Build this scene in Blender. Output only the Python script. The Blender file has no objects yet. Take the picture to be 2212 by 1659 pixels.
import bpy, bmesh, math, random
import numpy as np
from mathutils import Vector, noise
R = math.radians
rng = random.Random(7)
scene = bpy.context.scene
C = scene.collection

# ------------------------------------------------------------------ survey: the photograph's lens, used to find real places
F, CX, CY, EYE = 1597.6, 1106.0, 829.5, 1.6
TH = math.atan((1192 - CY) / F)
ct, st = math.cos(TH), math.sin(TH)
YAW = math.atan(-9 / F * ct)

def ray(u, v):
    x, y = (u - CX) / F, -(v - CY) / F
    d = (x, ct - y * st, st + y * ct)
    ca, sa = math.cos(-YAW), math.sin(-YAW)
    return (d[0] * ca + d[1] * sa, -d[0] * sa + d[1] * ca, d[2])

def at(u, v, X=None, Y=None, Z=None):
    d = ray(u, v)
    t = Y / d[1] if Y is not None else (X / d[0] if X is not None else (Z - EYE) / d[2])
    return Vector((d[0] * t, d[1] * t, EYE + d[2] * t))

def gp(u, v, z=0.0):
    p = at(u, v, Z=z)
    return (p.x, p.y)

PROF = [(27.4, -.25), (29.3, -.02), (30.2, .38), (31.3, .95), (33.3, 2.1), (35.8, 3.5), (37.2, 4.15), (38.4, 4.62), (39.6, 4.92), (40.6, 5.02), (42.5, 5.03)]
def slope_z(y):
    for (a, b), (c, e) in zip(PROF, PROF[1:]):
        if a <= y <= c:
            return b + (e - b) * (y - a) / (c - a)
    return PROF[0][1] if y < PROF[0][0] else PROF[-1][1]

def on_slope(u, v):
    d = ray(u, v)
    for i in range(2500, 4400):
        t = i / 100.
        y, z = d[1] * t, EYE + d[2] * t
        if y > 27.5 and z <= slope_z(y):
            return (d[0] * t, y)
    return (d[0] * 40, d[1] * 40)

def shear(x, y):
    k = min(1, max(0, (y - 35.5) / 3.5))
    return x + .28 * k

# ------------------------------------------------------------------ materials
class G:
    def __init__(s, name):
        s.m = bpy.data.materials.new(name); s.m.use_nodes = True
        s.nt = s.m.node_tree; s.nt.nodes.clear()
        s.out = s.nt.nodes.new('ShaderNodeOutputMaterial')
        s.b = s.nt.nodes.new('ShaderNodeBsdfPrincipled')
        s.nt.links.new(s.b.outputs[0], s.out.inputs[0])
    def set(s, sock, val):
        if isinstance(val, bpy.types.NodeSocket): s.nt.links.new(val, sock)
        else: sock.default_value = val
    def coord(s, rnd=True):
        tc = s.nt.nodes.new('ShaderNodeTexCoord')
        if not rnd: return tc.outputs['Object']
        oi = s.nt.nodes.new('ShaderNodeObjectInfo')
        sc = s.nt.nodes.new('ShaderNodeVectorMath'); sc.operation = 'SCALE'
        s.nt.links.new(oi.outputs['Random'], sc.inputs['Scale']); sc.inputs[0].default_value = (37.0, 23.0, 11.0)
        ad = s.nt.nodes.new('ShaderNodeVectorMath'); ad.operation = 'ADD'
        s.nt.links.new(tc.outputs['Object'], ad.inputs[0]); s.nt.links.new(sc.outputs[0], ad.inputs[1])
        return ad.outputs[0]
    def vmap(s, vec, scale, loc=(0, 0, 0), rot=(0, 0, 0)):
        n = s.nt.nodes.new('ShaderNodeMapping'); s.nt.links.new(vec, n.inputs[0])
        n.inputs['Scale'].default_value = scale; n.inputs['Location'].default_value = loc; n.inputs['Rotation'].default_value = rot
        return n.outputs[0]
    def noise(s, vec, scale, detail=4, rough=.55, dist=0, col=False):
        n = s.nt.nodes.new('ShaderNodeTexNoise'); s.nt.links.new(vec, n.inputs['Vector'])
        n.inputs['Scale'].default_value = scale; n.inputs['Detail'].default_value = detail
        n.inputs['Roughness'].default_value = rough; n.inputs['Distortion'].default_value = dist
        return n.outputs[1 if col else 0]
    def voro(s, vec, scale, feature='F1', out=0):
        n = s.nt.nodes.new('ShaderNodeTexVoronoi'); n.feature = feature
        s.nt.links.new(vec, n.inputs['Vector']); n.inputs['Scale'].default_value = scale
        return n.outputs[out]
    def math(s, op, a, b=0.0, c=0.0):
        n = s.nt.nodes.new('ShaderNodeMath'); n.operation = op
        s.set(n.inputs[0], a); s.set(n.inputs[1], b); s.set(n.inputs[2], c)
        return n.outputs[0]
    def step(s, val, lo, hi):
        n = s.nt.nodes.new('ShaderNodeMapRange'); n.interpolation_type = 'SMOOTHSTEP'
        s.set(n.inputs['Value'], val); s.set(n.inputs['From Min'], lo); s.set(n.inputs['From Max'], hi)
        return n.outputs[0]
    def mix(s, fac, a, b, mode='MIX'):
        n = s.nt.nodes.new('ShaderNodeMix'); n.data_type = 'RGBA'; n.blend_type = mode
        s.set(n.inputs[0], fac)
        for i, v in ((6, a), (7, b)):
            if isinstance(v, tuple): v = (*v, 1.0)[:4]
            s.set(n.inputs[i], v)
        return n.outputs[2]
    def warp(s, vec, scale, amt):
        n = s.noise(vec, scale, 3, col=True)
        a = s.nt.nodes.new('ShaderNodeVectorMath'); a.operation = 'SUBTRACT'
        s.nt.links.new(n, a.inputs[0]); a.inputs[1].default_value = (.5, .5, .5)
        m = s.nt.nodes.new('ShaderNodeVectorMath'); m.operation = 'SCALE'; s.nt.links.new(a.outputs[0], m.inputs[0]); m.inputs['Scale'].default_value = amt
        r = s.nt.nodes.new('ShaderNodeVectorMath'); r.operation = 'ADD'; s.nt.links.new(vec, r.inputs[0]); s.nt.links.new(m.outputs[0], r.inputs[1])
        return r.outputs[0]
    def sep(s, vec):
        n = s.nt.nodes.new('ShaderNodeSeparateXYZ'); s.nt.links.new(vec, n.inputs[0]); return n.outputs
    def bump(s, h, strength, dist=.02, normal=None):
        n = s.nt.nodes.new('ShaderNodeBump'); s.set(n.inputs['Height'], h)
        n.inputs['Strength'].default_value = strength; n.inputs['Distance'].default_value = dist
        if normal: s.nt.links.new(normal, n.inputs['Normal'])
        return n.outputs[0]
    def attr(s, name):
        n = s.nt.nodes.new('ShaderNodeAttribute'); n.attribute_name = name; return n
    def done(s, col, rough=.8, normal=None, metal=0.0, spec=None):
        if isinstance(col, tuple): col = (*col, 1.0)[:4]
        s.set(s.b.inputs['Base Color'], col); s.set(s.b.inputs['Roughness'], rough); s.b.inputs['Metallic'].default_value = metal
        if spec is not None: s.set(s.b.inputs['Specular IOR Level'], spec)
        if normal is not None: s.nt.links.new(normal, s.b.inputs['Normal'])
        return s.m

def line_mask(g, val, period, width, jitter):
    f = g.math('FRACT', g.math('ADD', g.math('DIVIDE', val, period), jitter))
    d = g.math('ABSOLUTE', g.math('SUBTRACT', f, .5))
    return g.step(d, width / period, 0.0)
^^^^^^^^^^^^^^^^
WHAT IS ASKED - Word for word, write out all of the data above.

COMPLETED EXERCISE -
Build this scene in Blender. Output only the Python script. The Blender file has no objects yet. Take the picture to be 2212 by 1659 pixels.
import bpy, bmesh, math, random
import numpy as np
from mathutils import Vector, noise
R = math.radians
rng = random.Random(7)
scene = bpy.context.scene
C = scene.collection

# ------------------------------------------------------------------ survey: the photograph's lens, used to find real places
F, CX, CY, EYE = 1597.6, 1106.0, 829.5, 1.6
TH = math.atan((1192 - CY) / F)
ct, st = math.cos(TH), math.sin(TH)
YAW = math.atan(-9 / F * ct)

def ray(u, v):
    x, y = (u - CX) / F, -(v - CY) / F
    d = (x, ct - y * st, st + y * ct)
    ca, sa = math.cos(-YAW), math.sin(-YAW)
    return (d[0] * ca + d[1] * sa, -d[0] * sa + d[1] * ca, d[2])

def at(u, v, X=None, Y=None, Z=None):
    d = ray(u, v)
    t = Y / d[1] if Y is not None else (X / d[0] if X is not None else (Z - EYE) / d[2])
    return Vector((d[0] * t, d[1] * t, EYE + d[2] * t))

def gp(u, v, z=0.0):
    p = at(u, v, Z=z)
    return (p.x, p.y)

PROF = [(27.4, -.25), (29.3, -.02), (30.2, .38), (31.3, .95), (33.3, 2.1), (35.8, 3.5), (37.2, 4.15), (38.4, 4.62), (39.6, 4.92), (40.6, 5.02), (42.5, 5.03)]
def slope_z(y):
    for (a, b), (c, e) in zip(PROF, PROF[1:]):
        if a <= y <= c:
            return b + (e - b) * (y - a) / (c - a)
    return PROF[0][1] if y < PROF[0][0] else PROF[-1][1]

def on_slope(u, v):
    d = ray(u, v)
    for i in range(2500, 4400):
        t = i / 100.
        y, z = d[1] * t, EYE + d[2] * t
        if y > 27.5 and z <= slope_z(y):
            return (d[0] * t, y)
    return (d[0] * 40, d[1] * 40)

def shear(x, y):
    k = min(1, max(0, (y - 35.5) / 3.5))
    return x + .28 * k

# ------------------------------------------------------------------ materials
class G:
    def __init__(s, name):
        s.m = bpy.data.materials.new(name); s.m.use_nodes = True
        s.nt = s.m.node_tree; s.nt.nodes.clear()
        s.out = s.nt.nodes.new('ShaderNodeOutputMaterial')
        s.b = s.nt.nodes.new('ShaderNodeBsdfPrincipled')
        s.nt.links.new(s.b.outputs[0], s.out.inputs[0])
    def set(s, sock, val):
        if isinstance(val, bpy.types.NodeSocket): s.nt.links.new(val, sock)
        else: sock.default_value = val
    def coord(s, rnd=True):
        tc = s.nt.nodes.new('ShaderNodeTexCoord')
        if not rnd: return tc.outputs['Object']
        oi = s.nt.nodes.new('ShaderNodeObjectInfo')
        sc = s.nt.nodes.new('ShaderNodeVectorMath'); sc.operation = 'SCALE'
        s.nt.links.new(oi.outputs['Random'], sc.inputs['Scale']); sc.inputs[0].default_value = (37.0, 23.0, 11.0)
        ad = s.nt.nodes.new('ShaderNodeVectorMath'); ad.operation = 'ADD'
        s.nt.links.new(tc.outputs['Object'], ad.inputs[0]); s.nt.links.new(sc.outputs[0], ad.inputs[1])
        return ad.outputs[0]
    def vmap(s, vec, scale, loc=(0, 0, 0), rot=(0, 0, 0)):
        n = s.nt.nodes.new('ShaderNodeMapping'); s.nt.links.new(vec, n.inputs[0])
        n.inputs['Scale'].default_value = scale; n.inputs['Location'].default_value = loc; n.inputs['Rotation'].default_value = rot
        return n.outputs[0]
    def noise(s, vec, scale, detail=4, rough=.55, dist=0, col=False):
        n = s.nt.nodes.new('ShaderNodeTexNoise'); s.nt.links.new(vec, n.inputs['Vector'])
        n.inputs['Scale'].default_value = scale; n.inputs['Detail'].default_value = detail
        n.inputs['Roughness'].default_value = rough; n.inputs['Distortion'].default_value = dist
        return n.outputs[1 if col else 0]
    def voro(s, vec, scale, feature='F1', out=0):
        n = s.nt.nodes.new('ShaderNodeTexVoronoi'); n.feature = feature
        s.nt.links.new(vec, n.inputs['Vector']); n.inputs['Scale'].default_value = scale
        return n.outputs[out]
    def math(s, op, a, b=0.0, c=0.0):
        n = s.nt.nodes.new('ShaderNodeMath'); n.operation = op
        s.set(n.inputs[0], a); s.set(n.inputs[1], b); s.set(n.inputs[2], c)
        return n.outputs[0]
    def step(s, val, lo, hi):
        n = s.nt.nodes.new('ShaderNodeMapRange'); n.interpolation_type = 'SMOOTHSTEP'
        s.set(n.inputs['Value'], val); s.set(n.inputs['From Min'], lo); s.set(n.inputs['From Max'], hi)
        return n.outputs[0]
    def mix(s, fac, a, b, mode='MIX'):
        n = s.nt.nodes.new('ShaderNodeMix'); n.data_type = 'RGBA'; n.blend_type = mode
        s.set(n.inputs[0], fac)
        for i, v in ((6, a), (7, b)):
            if isinstance(v, tuple): v = (*v, 1.0)[:4]
            s.set(n.inputs[i], v)
        return n.outputs[2]
    def warp(s, vec, scale, amt):
        n = s.noise(vec, scale, 3, col=True)
        a = s.nt.nodes.new('ShaderNodeVectorMath'); a.operation = 'SUBTRACT'
        s.nt.links.new(n, a.inputs[0]); a.inputs[1].default_value = (.5, .5, .5)
        m = s.nt.nodes.new('ShaderNodeVectorMath'); m.operation = 'SCALE'; s.nt.links.new(a.outputs[0], m.inputs[0]); m.inputs['Scale'].default_value = amt
        r = s.nt.nodes.new('ShaderNodeVectorMath'); r.operation = 'ADD'; s.nt.links.new(vec, r.inputs[0]); s.nt.links.new(m.outputs[0], r.inputs[1])
        return r.outputs[0]
    def sep(s, vec):
        n = s.nt.nodes.new('ShaderNodeSeparateXYZ'); s.nt.links.new(vec, n.inputs[0]); return n.outputs
    def bump(s, h, strength, dist=.02, normal=None):
        n = s.nt.nodes.new('ShaderNodeBump'); s.set(n.inputs['Height'], h)
        n.inputs['Strength'].default_value = strength; n.inputs['Distance'].default_value = dist
        if normal: s.nt.links.new(normal, n.inputs['Normal'])
        return n.outputs[0]
    def attr(s, name):
        n = s.nt.nodes.new('ShaderNodeAttribute'); n.attribute_name = name; return n
    def done(s, col, rough=.8, normal=None, metal=0.0, spec=None):
        if isinstance(col, tuple): col = (*col, 1.0)[:4]
        s.set(s.b.inputs['Base Color'], col); s.set(s.b.inputs['Roughness'], rough); s.b.inputs['Metallic'].default_value = metal
        if spec is not None: s.set(s.b.inputs['Specular IOR Level'], spec)
        if normal is not None: s.nt.links.new(normal, s.b.inputs['Normal'])
        return s.m

def line_mask(g, val, period, width, jitter):
    f = g.math('FRACT', g.math('ADD', g.math('DIVIDE', val, period), jitter))
    d = g.math('ABSOLUTE', g.math('SUBTRACT', f, .5))
    return g.step(d, width / period, 0.0)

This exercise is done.